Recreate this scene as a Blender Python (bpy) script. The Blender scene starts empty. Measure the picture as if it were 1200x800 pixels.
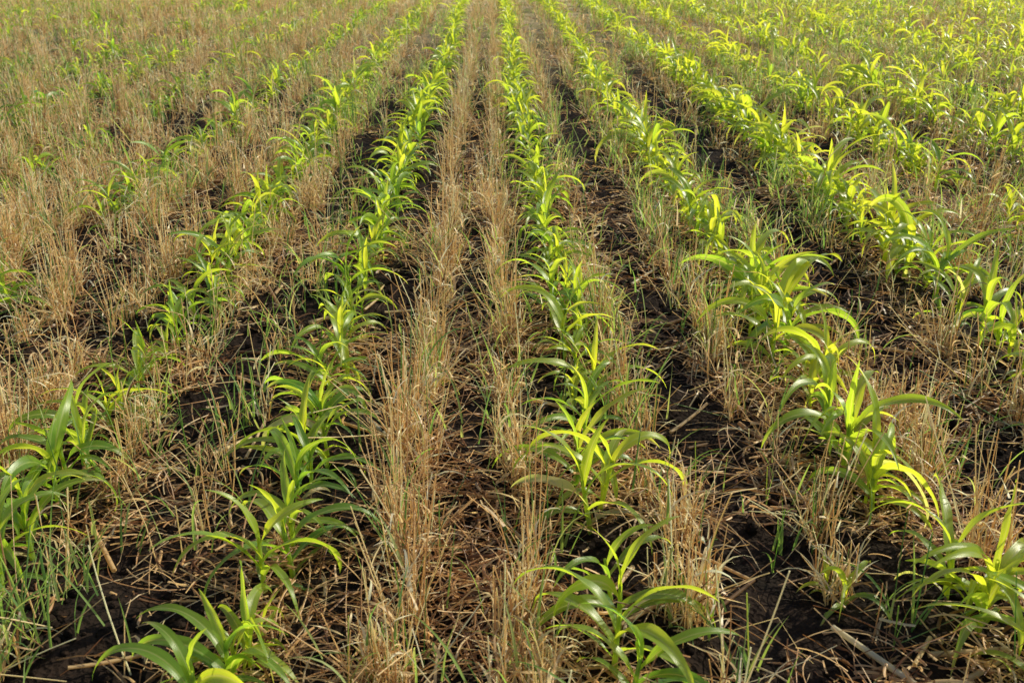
import bpy, math
import numpy as np
from mathutils import Vector
rng = np.random.default_rng(23)
R = math.radians
U = rng.uniform
def Nn(m, s, n): return rng.normal(m, s, n)

# ---------------------------------------------------------------- noise
_lat = np.random.default_rng(5).random((256, 256))
def vnoise(x, y):
    xi = np.floor(x).astype(int); yi = np.floor(y).astype(int)
    fx = x-xi; fy = y-yi
    fx = fx*fx*(3-2*fx); fy = fy*fy*(3-2*fy)
    a = _lat[xi & 255, yi & 255]; b = _lat[(xi+1) & 255, yi & 255]
    c = _lat[xi & 255, (yi+1) & 255]; d = _lat[(xi+1) & 255, (yi+1) & 255]
    return (a*(1-fx)+b*fx)*(1-fy)+(c*(1-fx)+d*fx)*fy
def height(x, y):
    h = (vnoise(x*2.3+7, y*2.3)-.5)*.045
    h += (vnoise(x*7+31, y*7+9)-.5)*.030
    r = 1-np.abs(2*vnoise(x*17+3, y*17+40)-1)
    h += (r-.5)*.016
    h += (vnoise(x*41+3, y*41+77)-.5)*.012
    return h

# ---------------------------------------------------------------- mesh accumulation
class Acc:
    def __init__(s): s.v=[]; s.f=[]; s.c=[]; s.uv=[]; s.n=0
    def add(s, v, f, c, uv):
        s.v.append(v); s.f.append(f+s.n); s.c.append(c); s.uv.append(uv); s.n += len(v)
    def build(s, name, mat):
        if not s.v: return None
        v=np.concatenate(s.v).astype(np.float32); f=np.concatenate(s.f).astype(np.int32)
        c=np.concatenate(s.c).astype(np.float32); uv=np.concatenate(s.uv).astype(np.float32)
        me=bpy.data.meshes.new(name)
        me.vertices.add(len(v)); me.vertices.foreach_set('co', v.ravel())
        me.loops.add(f.size); me.loops.foreach_set('vertex_index', f.ravel())
        me.polygons.add(len(f))
        me.polygons.foreach_set('loop_start', np.arange(0, f.size, 4, dtype=np.int32))
        me.polygons.foreach_set('use_smooth', np.ones(len(f), dtype=bool))
        me.update(calc_edges=True)
        ca=me.color_attributes.new('Col','FLOAT_COLOR','POINT')
        ca.data.foreach_set('color', np.concatenate([c, np.ones((len(c),1),np.float32)],1).ravel())
        ul=me.uv_layers.new(name='UVMap')
        ul.data.foreach_set('uv', uv[f.ravel()].ravel())
        me.materials.append(mat)
        ob=bpy.data.objects.new(name, me); bpy.context.scene.collection.objects.link(ob)
        return ob

def strips(acc, base, az, th0, droop, L, W, col, S=8, C=3, fold=.3, wave=0., bend=None, twist=None,
           roll=None, prof='leaf', p=1.4, tipcol=None, clamp=True):
    n=len(base)
    if n==0: return
    A=lambda a: np.broadcast_to(np.asarray(a,float),(n,))
    az,th0,droop,L,W=map(A,(az,th0,droop,L,W))
    bend=A(0 if bend is None else bend); twist=A(0 if twist is None else twist); roll=A(0 if roll is None else roll)
    t=np.linspace(0,1,S+1)
    th=th0[:,None]-droop[:,None]*t**p
    ph=az[:,None]+bend[:,None]*t
    d=np.stack([np.cos(th)*np.cos(ph),np.cos(th)*np.sin(ph),np.sin(th)],-1)
    seg=(d[:,1:]+d[:,:-1])/2*(L/S)[:,None,None]
    pos=np.concatenate([np.zeros((n,1,3)),np.cumsum(seg,1)],1)+base[:,None,:]
    side=np.stack([-np.sin(ph),np.cos(ph),np.zeros_like(ph)],-1)
    nor=np.cross(d,side)
    r=(roll[:,None]+twist[:,None]*t)[...,None]
    s2=side*np.cos(r)+nor*np.sin(r); n2=-side*np.sin(r)+nor*np.cos(r)
    if prof=='leaf': w=np.minimum(1,.42+1.8*t)*np.clip(1-t**2.2,0,1)**.9
    elif prof=='grass': w=np.clip(1-t**1.8,0.02,1)
    else: w=np.ones_like(t)*(1-.2*t)
    w=np.maximum(w,.02)
    hw=W[:,None]*w[None]/2
    u=np.linspace(-1,1,C)
    v=pos[:,:,None,:]+s2[:,:,None,:]*(u[None,None,:,None]*hw[...,None,None])
    off=fold*np.abs(u)[None,None,:]*hw[...,None]
    if wave>0:
        k=U(12,22,n); p0=U(0,6.28,n)
        ws=np.sin(k[:,None,None]*t[None,:,None]+p0[:,None,None]+(u[None,None,:]>0)*1.9)
        off=off+wave*ws*(u**2)[None,None,:]*hw[...,None]
    v=v+n2[:,:,None,:]*off[...,None]
    v=v.reshape(-1,3)
    if clamp:
        g=height(v[:,0],v[:,1])+.003
        v[:,2]=np.maximum(v[:,2],g)
    i=np.arange(n)[:,None,None]*((S+1)*C)+np.arange(S)[None,:,None]*C+np.arange(C-1)[None,None,:]
    f=np.stack([i,i+1,i+C+1,i+C],-1).reshape(-1,4)
    c=np.broadcast_to(col[:,None,None,:],(n,S+1,C,3)).copy()
    if tipcol is not None:
        m=np.clip((t-.72)/.28,0,1)[None,:,None,None]*tipcol[1][:,None,None,None]
        c=c*(1-m)+np.asarray(tipcol[0])*m
    uv=np.stack(np.broadcast_arrays((u/2+.5)[None,None,:],t[None,:,None]*np.ones((n,1,1))),-1).reshape(-1,2)
    acc.add(v,f,c.reshape(-1,3),uv)

def tubes(acc, base, az, lean, curve, L, rad, col, S=3, K=3, kink=None, taper=.7):
    n=len(base)
    if n==0: return
    A=lambda a: np.broadcast_to(np.asarray(a,float),(n,))
    az,lean,curve,L,rad=map(A,(az,lean,curve,L,rad))
    t=np.linspace(0,1,S+1)
    th=np.pi/2-lean[:,None]-curve[:,None]*t
    if kink is not None:
        th=th-kink[0][:,None]*(t[None]>kink[1][:,None])
    ph=az[:,None]+0*t
    d=np.stack([np.cos(th)*np.cos(ph),np.cos(th)*np.sin(ph),np.sin(th)],-1)
    pos=np.concatenate([np.zeros((n,1,3)),np.cumsum(d[:,1:]*(L/S)[:,None,None],1)],1)+base[:,None,:]
    side=np.stack([-np.sin(ph),np.cos(ph),np.zeros_like(ph)],-1); nor=np.cross(d,side)
    a=np.arange(K)/K*2*np.pi
    rr=rad[:,None]*(1-(1-taper)*t)
    v=pos[:,:,None,:]+rr[:,:,None,None]*(side[:,:,None,:]*np.cos(a)[None,None,:,None]+nor[:,:,None,:]*np.sin(a)[None,None,:,None])
    v=v.reshape(-1,3)
    g=height(v[:,0],v[:,1])-.01
    v[:,2]=np.maximum(v[:,2],g)
    k=np.arange(K); i0=np.arange(n)[:,None,None]*((S+1)*K)+np.arange(S)[None,:,None]*K
    f=np.stack([i0+k,i0+(k+1)%K,i0+K+(k+1)%K,i0+K+k],-1).reshape(-1,4)
    c=np.broadcast_to(col[:,None,None,:],(n,S+1,K,3)).reshape(-1,3)
    uv=np.stack(np.broadcast_arrays((k/K)[None,None,:],t[None,:,None]*np.ones((n,1,1))),-1).reshape(-1,2)
    acc.add(v,f,c,uv)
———
◆ **Aim**:
Take the listing above and print it exactly, apart from the pictures.

◆ **Task answer**:
Recreate this scene as a Blender Python (bpy) script. The Blender scene starts empty. Measure the picture as if it were 1200x800 pixels.
import bpy, math
import numpy as np
from mathutils import Vector
rng = np.random.default_rng(23)
R = math.radians
U = rng.uniform
def Nn(m, s, n): return rng.normal(m, s, n)

# ---------------------------------------------------------------- noise
_lat = np.random.default_rng(5).random((256, 256))
def vnoise(x, y):
    xi = np.floor(x).astype(int); yi = np.floor(y).astype(int)
    fx = x-xi; fy = y-yi
    fx = fx*fx*(3-2*fx); fy = fy*fy*(3-2*fy)
    a = _lat[xi & 255, yi & 255]; b = _lat[(xi+1) & 255, yi & 255]
    c = _lat[xi & 255, (yi+1) & 255]; d = _lat[(xi+1) & 255, (yi+1) & 255]
    return (a*(1-fx)+b*fx)*(1-fy)+(c*(1-fx)+d*fx)*fy
def height(x, y):
    h = (vnoise(x*2.3+7, y*2.3)-.5)*.045
    h += (vnoise(x*7+31, y*7+9)-.5)*.030
    r = 1-np.abs(2*vnoise(x*17+3, y*17+40)-1)
    h += (r-.5)*.016
    h += (vnoise(x*41+3, y*41+77)-.5)*.012
    return h

# ---------------------------------------------------------------- mesh accumulation
class Acc:
    def __init__(s): s.v=[]; s.f=[]; s.c=[]; s.uv=[]; s.n=0
    def add(s, v, f, c, uv):
        s.v.append(v); s.f.append(f+s.n); s.c.append(c); s.uv.append(uv); s.n += len(v)
    def build(s, name, mat):
        if not s.v: return None
        v=np.concatenate(s.v).astype(np.float32); f=np.concatenate(s.f).astype(np.int32)
        c=np.concatenate(s.c).astype(np.float32); uv=np.concatenate(s.uv).astype(np.float32)
        me=bpy.data.meshes.new(name)
        me.vertices.add(len(v)); me.vertices.foreach_set('co', v.ravel())
        me.loops.add(f.size); me.loops.foreach_set('vertex_index', f.ravel())
        me.polygons.add(len(f))
        me.polygons.foreach_set('loop_start', np.arange(0, f.size, 4, dtype=np.int32))
        me.polygons.foreach_set('use_smooth', np.ones(len(f), dtype=bool))
        me.update(calc_edges=True)
        ca=me.color_attributes.new('Col','FLOAT_COLOR','POINT')
        ca.data.foreach_set('color', np.concatenate([c, np.ones((len(c),1),np.float32)],1).ravel())
        ul=me.uv_layers.new(name='UVMap')
        ul.data.foreach_set('uv', uv[f.ravel()].ravel())
        me.materials.append(mat)
        ob=bpy.data.objects.new(name, me); bpy.context.scene.collection.objects.link(ob)
        return ob

def strips(acc, base, az, th0, droop, L, W, col, S=8, C=3, fold=.3, wave=0., bend=None, twist=None,
           roll=None, prof='leaf', p=1.4, tipcol=None, clamp=True):
    n=len(base)
    if n==0: return
    A=lambda a: np.broadcast_to(np.asarray(a,float),(n,))
    az,th0,droop,L,W=map(A,(az,th0,droop,L,W))
    bend=A(0 if bend is None else bend); twist=A(0 if twist is None else twist); roll=A(0 if roll is None else roll)
    t=np.linspace(0,1,S+1)
    th=th0[:,None]-droop[:,None]*t**p
    ph=az[:,None]+bend[:,None]*t
    d=np.stack([np.cos(th)*np.cos(ph),np.cos(th)*np.sin(ph),np.sin(th)],-1)
    seg=(d[:,1:]+d[:,:-1])/2*(L/S)[:,None,None]
    pos=np.concatenate([np.zeros((n,1,3)),np.cumsum(seg,1)],1)+base[:,None,:]
    side=np.stack([-np.sin(ph),np.cos(ph),np.zeros_like(ph)],-1)
    nor=np.cross(d,side)
    r=(roll[:,None]+twist[:,None]*t)[...,None]
    s2=side*np.cos(r)+nor*np.sin(r); n2=-side*np.sin(r)+nor*np.cos(r)
    if prof=='leaf': w=np.minimum(1,.42+1.8*t)*np.clip(1-t**2.2,0,1)**.9
    elif prof=='grass': w=np.clip(1-t**1.8,0.02,1)
    else: w=np.ones_like(t)*(1-.2*t)
    w=np.maximum(w,.02)
    hw=W[:,None]*w[None]/2
    u=np.linspace(-1,1,C)
    v=pos[:,:,None,:]+s2[:,:,None,:]*(u[None,None,:,None]*hw[...,None,None])
    off=fold*np.abs(u)[None,None,:]*hw[...,None]
    if wave>0:
        k=U(12,22,n); p0=U(0,6.28,n)
        ws=np.sin(k[:,None,None]*t[None,:,None]+p0[:,None,None]+(u[None,None,:]>0)*1.9)
        off=off+wave*ws*(u**2)[None,None,:]*hw[...,None]
    v=v+n2[:,:,None,:]*off[...,None]
    v=v.reshape(-1,3)
    if clamp:
        g=height(v[:,0],v[:,1])+.003
        v[:,2]=np.maximum(v[:,2],g)
    i=np.arange(n)[:,None,None]*((S+1)*C)+np.arange(S)[None,:,None]*C+np.arange(C-1)[None,None,:]
    f=np.stack([i,i+1,i+C+1,i+C],-1).reshape(-1,4)
    c=np.broadcast_to(col[:,None,None,:],(n,S+1,C,3)).copy()
    if tipcol is not None:
        m=np.clip((t-.72)/.28,0,1)[None,:,None,None]*tipcol[1][:,None,None,None]
        c=c*(1-m)+np.asarray(tipcol[0])*m
    uv=np.stack(np.broadcast_arrays((u/2+.5)[None,None,:],t[None,:,None]*np.ones((n,1,1))),-1).reshape(-1,2)
    acc.add(v,f,c.reshape(-1,3),uv)

def tubes(acc, base, az, lean, curve, L, rad, col, S=3, K=3, kink=None, taper=.7):
    n=len(base)
    if n==0: return
    A=lambda a: np.broadcast_to(np.asarray(a,float),(n,))
    az,lean,curve,L,rad=map(A,(az,lean,curve,L,rad))
    t=np.linspace(0,1,S+1)
    th=np.pi/2-lean[:,None]-curve[:,None]*t
    if kink is not None:
        th=th-kink[0][:,None]*(t[None]>kink[1][:,None])
    ph=az[:,None]+0*t
    d=np.stack([np.cos(th)*np.cos(ph),np.cos(th)*np.sin(ph),np.sin(th)],-1)
    pos=np.concatenate([np.zeros((n,1,3)),np.cumsum(d[:,1:]*(L/S)[:,None,None],1)],1)+base[:,None,:]
    side=np.stack([-np.sin(ph),np.cos(ph),np.zeros_like(ph)],-1); nor=np.cross(d,side)
    a=np.arange(K)/K*2*np.pi
    rr=rad[:,None]*(1-(1-taper)*t)
    v=pos[:,:,None,:]+rr[:,:,None,None]*(side[:,:,None,:]*np.cos(a)[None,None,:,None]+nor[:,:,None,:]*np.sin(a)[None,None,:,None])
    v=v.reshape(-1,3)
    g=height(v[:,0],v[:,1])-.01
    v[:,2]=np.maximum(v[:,2],g)
    k=np.arange(K); i0=np.arange(n)[:,None,None]*((S+1)*K)+np.arange(S)[None,:,None]*K
    f=np.stack([i0+k,i0+(k+1)%K,i0+K+(k+1)%K,i0+K+k],-1).reshape(-1,4)
    c=np.broadcast_to(col[:,None,None,:],(n,S+1,K,3)).reshape(-1,3)
    uv=np.stack(np.broadcast_arrays((k/K)[None,None,:],t[None,:,None]*np.ones((n,1,1))),-1).reshape(-1,2)
    acc.add(v,f,c,uv)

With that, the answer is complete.